• [What you have to do] Only the number is wanted: how many lines contain "picture"?
+===+
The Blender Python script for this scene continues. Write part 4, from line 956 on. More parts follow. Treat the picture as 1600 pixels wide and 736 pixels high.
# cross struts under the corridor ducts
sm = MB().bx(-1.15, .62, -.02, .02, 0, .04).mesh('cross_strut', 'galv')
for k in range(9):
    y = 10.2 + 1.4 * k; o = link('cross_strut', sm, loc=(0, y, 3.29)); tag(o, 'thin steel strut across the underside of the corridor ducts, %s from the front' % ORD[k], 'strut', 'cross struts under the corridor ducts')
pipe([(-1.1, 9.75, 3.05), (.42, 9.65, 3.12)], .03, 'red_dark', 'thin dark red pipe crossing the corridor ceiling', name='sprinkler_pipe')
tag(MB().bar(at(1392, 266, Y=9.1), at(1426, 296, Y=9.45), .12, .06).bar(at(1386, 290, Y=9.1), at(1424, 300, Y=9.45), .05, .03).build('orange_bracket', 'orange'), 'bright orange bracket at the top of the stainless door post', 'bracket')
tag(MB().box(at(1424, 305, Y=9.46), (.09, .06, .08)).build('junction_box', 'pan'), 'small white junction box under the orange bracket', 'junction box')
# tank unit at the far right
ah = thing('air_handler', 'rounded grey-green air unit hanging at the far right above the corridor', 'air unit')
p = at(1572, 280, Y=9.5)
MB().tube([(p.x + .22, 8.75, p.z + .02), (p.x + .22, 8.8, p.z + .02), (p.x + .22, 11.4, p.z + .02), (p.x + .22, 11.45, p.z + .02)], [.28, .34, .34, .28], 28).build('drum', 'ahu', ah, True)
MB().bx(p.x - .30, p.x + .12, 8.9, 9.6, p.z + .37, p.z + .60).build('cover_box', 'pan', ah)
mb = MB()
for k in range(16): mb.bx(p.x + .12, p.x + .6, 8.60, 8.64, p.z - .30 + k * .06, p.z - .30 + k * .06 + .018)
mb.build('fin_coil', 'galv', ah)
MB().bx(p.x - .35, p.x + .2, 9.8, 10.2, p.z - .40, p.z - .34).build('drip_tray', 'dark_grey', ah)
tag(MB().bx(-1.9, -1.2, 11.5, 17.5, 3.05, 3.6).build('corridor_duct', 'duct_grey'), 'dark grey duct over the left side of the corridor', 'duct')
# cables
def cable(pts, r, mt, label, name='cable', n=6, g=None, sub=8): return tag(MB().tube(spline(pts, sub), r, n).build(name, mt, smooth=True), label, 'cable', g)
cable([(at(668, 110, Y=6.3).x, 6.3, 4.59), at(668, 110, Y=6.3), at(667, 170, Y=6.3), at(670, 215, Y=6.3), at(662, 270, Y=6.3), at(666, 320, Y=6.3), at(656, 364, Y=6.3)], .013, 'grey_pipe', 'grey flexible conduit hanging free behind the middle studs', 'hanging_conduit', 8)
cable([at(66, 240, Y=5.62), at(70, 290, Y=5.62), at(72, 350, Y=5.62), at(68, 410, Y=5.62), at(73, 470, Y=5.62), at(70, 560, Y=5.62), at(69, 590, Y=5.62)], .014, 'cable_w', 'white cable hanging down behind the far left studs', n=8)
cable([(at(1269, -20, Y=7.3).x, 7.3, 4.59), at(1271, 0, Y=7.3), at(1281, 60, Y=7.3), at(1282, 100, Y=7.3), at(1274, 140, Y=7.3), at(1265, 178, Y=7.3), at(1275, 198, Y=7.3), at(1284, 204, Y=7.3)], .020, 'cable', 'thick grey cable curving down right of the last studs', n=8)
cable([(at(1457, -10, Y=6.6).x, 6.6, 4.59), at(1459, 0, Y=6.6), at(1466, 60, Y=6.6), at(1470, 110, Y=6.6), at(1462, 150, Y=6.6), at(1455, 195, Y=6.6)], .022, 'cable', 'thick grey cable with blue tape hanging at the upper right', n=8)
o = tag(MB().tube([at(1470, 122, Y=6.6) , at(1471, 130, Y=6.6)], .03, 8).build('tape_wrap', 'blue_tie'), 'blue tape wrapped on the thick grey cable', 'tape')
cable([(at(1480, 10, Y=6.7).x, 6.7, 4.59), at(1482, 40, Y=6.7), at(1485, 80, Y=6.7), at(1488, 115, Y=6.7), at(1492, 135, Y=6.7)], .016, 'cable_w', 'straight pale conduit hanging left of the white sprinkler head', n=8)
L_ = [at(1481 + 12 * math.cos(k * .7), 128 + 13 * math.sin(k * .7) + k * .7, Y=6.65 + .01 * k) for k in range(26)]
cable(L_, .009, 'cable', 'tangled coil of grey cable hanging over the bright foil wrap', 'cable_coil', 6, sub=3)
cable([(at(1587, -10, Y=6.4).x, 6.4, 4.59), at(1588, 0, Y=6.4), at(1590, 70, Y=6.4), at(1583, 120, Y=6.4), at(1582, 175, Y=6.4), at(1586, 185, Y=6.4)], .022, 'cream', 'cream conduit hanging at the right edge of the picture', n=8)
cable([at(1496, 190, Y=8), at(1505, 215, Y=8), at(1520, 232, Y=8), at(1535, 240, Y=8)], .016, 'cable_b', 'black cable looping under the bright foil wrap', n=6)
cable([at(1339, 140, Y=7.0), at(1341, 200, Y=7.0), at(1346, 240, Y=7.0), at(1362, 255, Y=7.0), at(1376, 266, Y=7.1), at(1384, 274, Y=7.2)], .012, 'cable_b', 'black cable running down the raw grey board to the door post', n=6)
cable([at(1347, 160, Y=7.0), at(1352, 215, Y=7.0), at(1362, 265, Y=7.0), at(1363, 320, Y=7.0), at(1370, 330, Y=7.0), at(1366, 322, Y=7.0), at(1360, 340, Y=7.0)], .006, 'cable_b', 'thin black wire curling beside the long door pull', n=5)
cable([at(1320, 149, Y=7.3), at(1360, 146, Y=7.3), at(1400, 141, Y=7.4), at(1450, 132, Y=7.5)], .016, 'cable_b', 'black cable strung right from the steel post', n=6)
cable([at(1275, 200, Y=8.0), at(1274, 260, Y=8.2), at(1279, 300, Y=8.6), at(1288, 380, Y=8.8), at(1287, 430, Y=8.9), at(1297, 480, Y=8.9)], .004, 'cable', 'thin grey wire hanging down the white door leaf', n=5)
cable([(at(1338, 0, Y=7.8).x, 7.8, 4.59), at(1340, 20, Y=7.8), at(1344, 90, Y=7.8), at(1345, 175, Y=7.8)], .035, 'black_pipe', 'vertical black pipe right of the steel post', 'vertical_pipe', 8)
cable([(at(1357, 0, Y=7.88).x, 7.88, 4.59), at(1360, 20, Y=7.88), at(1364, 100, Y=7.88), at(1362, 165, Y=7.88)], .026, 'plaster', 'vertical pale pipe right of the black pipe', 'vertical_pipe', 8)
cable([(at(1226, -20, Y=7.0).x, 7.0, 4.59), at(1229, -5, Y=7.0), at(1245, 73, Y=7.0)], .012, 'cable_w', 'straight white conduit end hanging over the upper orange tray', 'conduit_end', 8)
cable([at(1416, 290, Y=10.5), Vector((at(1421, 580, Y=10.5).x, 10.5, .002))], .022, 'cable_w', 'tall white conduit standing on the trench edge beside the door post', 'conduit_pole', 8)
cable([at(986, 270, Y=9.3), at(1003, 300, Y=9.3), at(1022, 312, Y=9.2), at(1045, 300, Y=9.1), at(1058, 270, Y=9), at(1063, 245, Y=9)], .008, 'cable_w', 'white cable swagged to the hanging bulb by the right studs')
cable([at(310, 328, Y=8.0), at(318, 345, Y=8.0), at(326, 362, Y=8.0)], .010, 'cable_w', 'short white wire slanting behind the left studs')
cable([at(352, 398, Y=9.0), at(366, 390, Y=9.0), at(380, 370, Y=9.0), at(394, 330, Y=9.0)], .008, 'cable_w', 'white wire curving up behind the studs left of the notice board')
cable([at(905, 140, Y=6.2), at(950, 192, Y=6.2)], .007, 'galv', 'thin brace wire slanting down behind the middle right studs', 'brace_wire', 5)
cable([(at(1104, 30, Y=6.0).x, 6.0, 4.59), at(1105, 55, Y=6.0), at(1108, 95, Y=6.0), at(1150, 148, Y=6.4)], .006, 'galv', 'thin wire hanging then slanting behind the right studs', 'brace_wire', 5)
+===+
• [The solution] 2